Paris, BN nouv. acq. lat. 2195 contains the psalterium quadrupartitum of Salomo ΙΙΙ, a 48-line format, with slight changes in the original arrangement: without the dedicatory poem, "Nongentis pariterque novem" but with the alphabetical table of the tres linguae sacrae (fol. 116v, with ЭЄ and, э– for Μ and N in the Greek alphabet!). Cf. L. Delisle, Mélanges de Paléographie et de Bibliographie (Paris 1880), pp. 150-54. When Abbot Odo became bishop of Cambrai in 1105, it was noted in chancery hand that the codex was his memorial (fol. 119r). A copy of the work is in Valenciennes, Bibliothèque Municipale 14 (old signatures are 7 and B. 1.37), saec. XΙΙ, from St. Amand; c£ J. Mangeart, Catalogue descriptif et raisonné des manuscrits de la bibliothèque de Valenciennes (Paris/Valenciennes 1860), no.7, pp. 13-15; Cagin, Te Deum, pp. 529ff.

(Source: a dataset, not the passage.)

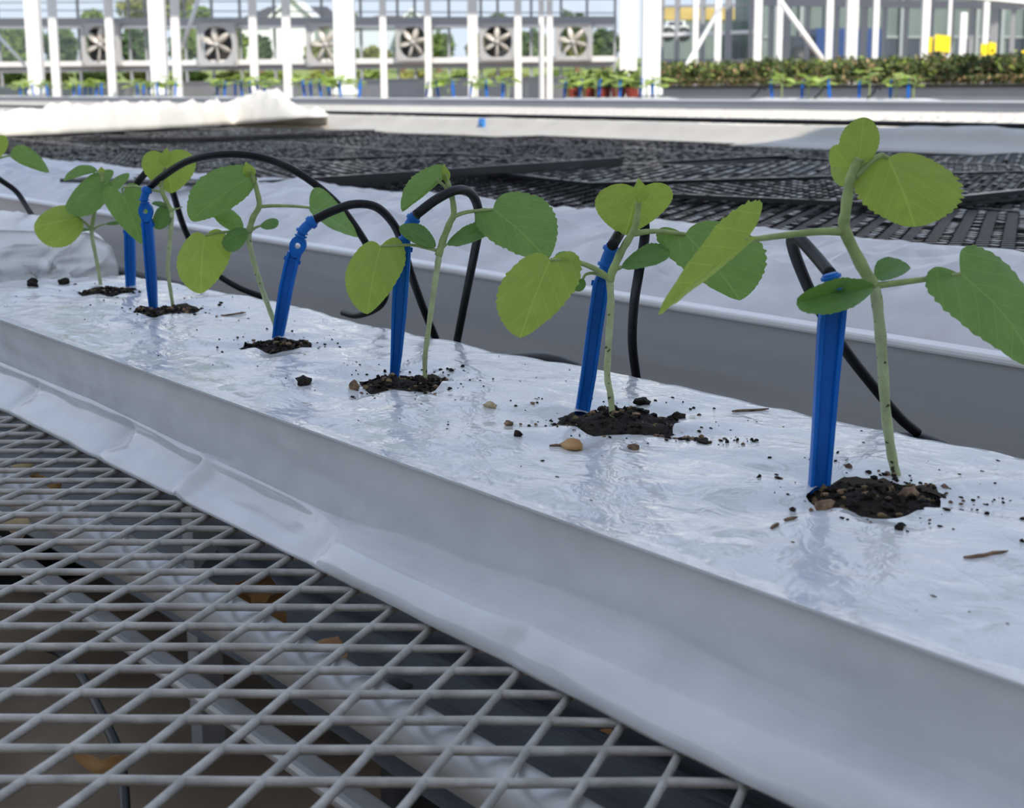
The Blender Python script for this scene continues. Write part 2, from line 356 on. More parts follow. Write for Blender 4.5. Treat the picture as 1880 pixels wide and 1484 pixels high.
# legs of the pallet it rests on, plus the sheet's hem
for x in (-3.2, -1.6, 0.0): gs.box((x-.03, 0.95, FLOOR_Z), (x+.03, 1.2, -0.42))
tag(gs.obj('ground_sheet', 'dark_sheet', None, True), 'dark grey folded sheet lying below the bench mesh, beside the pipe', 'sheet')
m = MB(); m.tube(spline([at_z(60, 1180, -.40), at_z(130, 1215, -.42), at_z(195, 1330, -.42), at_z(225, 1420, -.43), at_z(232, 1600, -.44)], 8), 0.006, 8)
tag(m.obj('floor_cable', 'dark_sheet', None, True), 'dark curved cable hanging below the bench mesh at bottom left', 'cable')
def dry_leaf(name, u, v, z, size, rot, matname, label):
    p = at_z(u, v, z); mb = MB(); n = 14; vs = [(0, 0, 0.004)]
    for k in range(n):
        a = 2*math.pi*k/n; r = size*(0.75+0.3*math.cos(2*(a-rot))+0.14*noise.noise(V((k*.9, u, v))))
        vs.append((r*math.cos(a), 0.6*r*math.sin(a), size*0.35*math.sin(a*2+rot)+0.1*size*noise.noise(V((k, v, u)))))
    fs = [(0, k+1, (k+1) % n+1) for k in range(n)]
    mb.add(vs, fs); o = mb.obj(name, matname, None, True, p); o.rotation_euler = (0.5, 0.2, rot)
    so = o.modifiers.new('s', 'SOLIDIFY'); so.thickness = 0.0008
    return tag(o, label, 'leaf', 'dry leaves under the bench mesh')
dry_leaf('dry_leaf', 415, 1085, -0.10, 0.046, 0.5, 'dry_leaf', 'orange-brown dry leaf below the mesh beside the round pipe')
dry_leaf('dry_leaf', 468, 1112, -0.11, 0.044, 1.6, 'dry_leaf', 'amber dry leaf tucked under the orange-brown one by the pipe')
dry_leaf('dry_leaf', 22, 958, -0.015, 0.022, 0.2, 'dry_leaf_pale', 'pale straw-coloured curled leaf left of the pipe, lower one')
dry_leaf('dry_leaf', 18, 862, -0.015, 0.024, 0.8, 'dry_leaf_pale', 'pale straw-coloured dry leaf at the left frame edge, upper one')
dry_leaf('dry_leaf', 92, 885, -0.03, 0.026, 1.2, 'dry_leaf', 'small orange dry leaf right of the straw-coloured leaf')
dry_leaf('dry_leaf', 188, 1400, -0.38, 0.030, 0.6, 'dry_leaf', 'golden dry leaf deep below the mesh at bottom left')
dry_leaf('dry_leaf', 560, 1195, -0.40, 0.07, 0.3, 'dry_leaf', 'large brown leaf on the ground below the pipe')
dry_leaf('dry_leaf', 1090, 1350, -0.40, 0.03, 0.3, 'dry_leaf', 'brown leaf scrap on the ground sheet near the slab edge')

# ------------------------------------------------------------------ the film-wrapped slab
ZT, YF = 0.085, 0.475
def y_back(x): return 0.722 + (x+1.865)*(0.776-0.722)/1.297
HOLES = [(-0.558, 0.636, 0.035), (-0.790, 0.648, 0.038), (-1.000, 0.612, 0.034), (-1.220, 0.617, 0.030), (-1.481, 0.628, 0.034), (-1.671, 0.640, 0.032)]
def hole_r(k, th): return HOLES[k][2]*(1+0.10*noise.noise(V((math.cos(th)*1.3, math.sin(th)*1.3, k*3.7)))+0.05*math.sin(5*th+k))
def top_z(x, y):
    t = (y-YF)/(y_back(x)-YF)
    z = ZT + 0.0035*fnz(x, y, 1, 5) + 0.0026*fnz(x, y, 2, 17) + 0.0012*fnz(x*1.0, y*1.4, 3, 45) - 0.003 + 0.003*math.sin(math.pi*max(0, min(1, t)))
    for k, (hx, hy, hr) in enumerate(HOLES):
        r = math.hypot(x-hx, y-hy)
        if r < 0.14:
            th = math.atan2(y-hy, x-hx); w = math.exp(-max(0, r-hr)/0.030)
            z += w*(1-w*.75)*(0.0060*math.cos(5*th+k*1.9)+0.0025*math.cos(9*th+k)) - 0.0030*w
    if x < -1.80: z -= 0.5*(-(x+1.80))**2*6
    e = y-YF
    if e < 0.022: z = z*(e/0.022) + (ZT-0.0012)*(1-e/0.022) - 0.0016*math.sin(math.pi*e/0.022)
    return z
_cr = [at_y(u, v, 0.477) for u, v in ((-60, 642), (0, 667), (165, 735), (330, 815), (600, 945), (760, 1022), (1030, 1132), (1400, 1290), (1850, 1478), (2300, 1665))]
def crease_z(x):
    return float(np.interp(x, [p.x for p in _cr], [p.z for p in _cr]))
_pin = [(at_z(190, 850, 0).x, 0.010, 0.010), (at_z(335, 915, 0).x, 0.012, 0.008), (at_z(592, 1045, 0).x, 0.012, 0.008), (at_z(955, 1235, 0).x, 0.012, 0.007), (at_z(45, 765, 0).x, .014, .008)]
def sstep(a, b, x):
    t = max(0, min(1, (x-a)/(b-a))); return t*t*(3-2*t)
def slab_profile(x, x_end):
    """points from the back foot over the top to the front foot, at one X"""
    yb = y_back(x); pts = [(yb-0.004, 0.004), (yb+0.006, 0.02), (yb+0.005, 0.05), (yb+0.003, 0.075)]
    nt_ = 58
    for j in range(nt_+1):
        y = yb+(YF-yb)*j/nt_; pts.append((y, top_z(x, y)))
    zk = crease_z(x); z0 = pts[-1][1]
    pts.append((YF-0.0042, z0+0.0002)); pts.append((YF-0.0040, z0-0.0013)); pts.append((YF+0.0012, z0-0.0022))      # welded lip
    for j in range(1, 9):
        t = j/8; pts.append((YF+0.001+0.003*t+0.0022*fnz(x, t*0.6, 7, 6)*math.sin(math.pi*t)+0.0007*fnz(x, t*.4, 3, 30)*math.sin(math.pi*t), z0-0.002+(zk-z0+0.002)*t))
    w = sstep(-0.93, -0.80, x)
    A = [(.4720, 1.0, -.0012), (.4665, .96, -.0012), (.4610, .89, 0), (.4560, .79, 0), (.4525, .66, 0), (.4500, .51, 0), (.4490, .36, 0), (.4495, .21, 0), (.4515, .10, 0), (.4560, .03, 0)]
    B = [(.4772, .97, 0), (.4776, .88, 0), (.4776, .78, 0), (.4768, .68, 0), (.4735, .57, 0), (.4670, .45, 0), (.4600, .33, 0), (.4540, .20, 0), (.4525, .10, 0), (.4570, .03, 0)]
    for k in range(10):
        y = A[k][0]*w+B[k][0]*(1-w); z = (A[k][1]*w+B[k][1]*(1-w))*zk + A[k][2]*w
        bell = math.sin(math.pi*(k+0.5)/10)
        y += bell*(0.0045*fnz(x, k*.02, 11, 7)+0.0020*fnz(x, k*.05, 5, 22))
        for (xp, sw, amp) in _pin:
            g = (x-xp)/sw
            y += bell*bell*amp*math.exp(-abs(g+0.12*(k-4)))
        gt = (x-_pin[1][0]-.012)/.009; y -= 0.007*bell*math.exp(-gt*gt)*(1 if k < 6 else .4); z += 0.007*math.exp(-gt*gt)*bell
        pts.append((y, max(0.0035, z)))
    return pts
slab = empty('grow_slab', (-0.9, 0.61, 0.0), 'long slab in glossy white film with six planting holes, nearest on the bench', 'grow slab')
xs = list(np.arange(-1.905, 0.0, 0.0055)); prof = [slab_profile(x, 0) for x in xs]
# the ends are tucked down
for i, x in enumerate(xs):
    if x < -1.88: prof[i] = [(y, z*max(0.05, 1-((-1.88-x)/0.028)**2*0.95)) for y, z in prof[i]]
nr = len(prof[0]); mb = MB(); vs = []; hole_in = []
for x, pr in zip(xs, prof):
    for j, (y, z) in enumerate(pr):
        p = V((x, y, z)); ins = -1
        if 4 <= j <= 62:
            for k, (hx, hy, hr) in enumerate(HOLES):
                r = math.hypot(x-hx, y-hy)
                if r < hr*1.6:
                    th = math.atan2(y-hy, x-hx); R_ = hole_r(k, th)
                    if abs(r-R_) < 0.0033: p.x = hx+R_*math.cos(th); p.y = hy+R_*math.sin(th)
                    elif r < R_: ins = k
        vs.append(p); hole_in.append(ins)
fs = []
for i in range(len(xs)-1):
    for j in range(nr-1):
        q_ = (i*nr+j, i*nr+j+1, (i+1)*nr+j+1, (i+1)*nr+j)
        if any(hole_in[a] >= 0 for a in q_): continue
        fs.append(q_)
mb.add(vs, fs)
mb.add([vs[k] for k in range(nr)], [tuple(range(nr))]); mb.add([vs[(len(xs)-1)*nr+k] for k in range(nr)], [tuple(range(nr-1, -1, -1))])
film = mb.obj('film_sleeve', 'slab_film', slab, True)
_me = film.data; _sh = _me.attributes.new('sharp_edge', 'BOOLEAN', 'EDGE'); _ncol = len(xs)*nr
_ev = np.empty(len(_me.edges)*2, dtype=np.int32); _me.edges.foreach_get('vertices', _ev); _ev = _ev.reshape(-1, 2)
_row = _ev % nr; _same = (_row[:, 0] == _row[:, 1]) & (_ev.max(1) < _ncol)
_sh.data.foreach_set('value', (_same & np.isin(_row[:, 0], (63, 64, 65, 73))).astype(np.bool_))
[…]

The psalterium quadrupartitum of Odo of Tournai (Cambrai) was a decidedly retrospective undertaking in his day; it is hardly by accident that the work was produced within the confines of the monastery founded by Odo and not in the cathedral school in Tournai.17 Ιn the high Middle Ages, bilinguals of the Psalter and Gospels were copied only in very rare cases; such editions of the Acts of the Apostles and Pauline epistles were no longer to be found. This reduction of the spectrum of bilingual texts is all the more remarkable, since it does not correspond to the general development of writing in the period. After the ninth century, the twelfth is again a century of prodigious quantitative accomplishments in the scriptoria. Obviously there was a lack of interest in these old works, prepared for study and display, on the part of those working in the scriptoria and libraries. There were other occupations for the intellect -for example (in rapidly growing numbers), Aristotle. The veneration of the philosophus did not, to be sure, go so far as to spawn bilingual editions of his works, but there are Aristotle manuscripts which are comparable to the multicolumn manuscripts of the Psalter. Just as the various versions of the Psalter had been arranged in parallel columns in the earlier Middle Ages in order to render the sense of the psalmist's words more accessible, so it happened that in the late Middle Ages a Latin translation of Aristotle from Arabic was copied in a column parallel to a translation of the same text from Greek, in order to better grasp the philosopher's ideas, which had often been obscured in the translations.18 

The development of the old glossaries runs parallel to that of the bilinguals. Of course one can mention one of the more important figures of the twelfth century here as well-Wolfger of Prüfening, who passed on one more such glossary (Clm 13002). Wolfger was a monastic scholar, and it was in monasteries that his work survived. Ιn the cathedral schools, it was the newly developed discipline of lexicography which took the place of these old reference works. The first of these lexicographical works appeared around the middle of the eleventh century -the Elementarium doctrinae rudimentum of the Italian  Papias.  Famous works which appeared later are the Derivationes of Hugh of Pisa (1190/1200) and the Grecismus of Eberhard of Béthune (d. 1212). Both of these last-named works indicate even in their titles the etymological manner, soon to become a mania, of these lexicographers, who refer to alleged Greek words and roots without hesitation; and since plagiarism is in the nature of the lexical genre, a depressing lineage of progressively deteriorating "lexicographical Greek" runs through the late Middle Ages to the Humanistic period.19 Μany of the malicious words of the Humanists about the medieval use of Greek refer to these works. The first to be annoyed by this "Greek," and to draw the conclusion from his anger that he should learn grammatical Greek, was however -it must be said in honor of the "Middle Ages"- a man of the thirteenth century, Roger Bacon.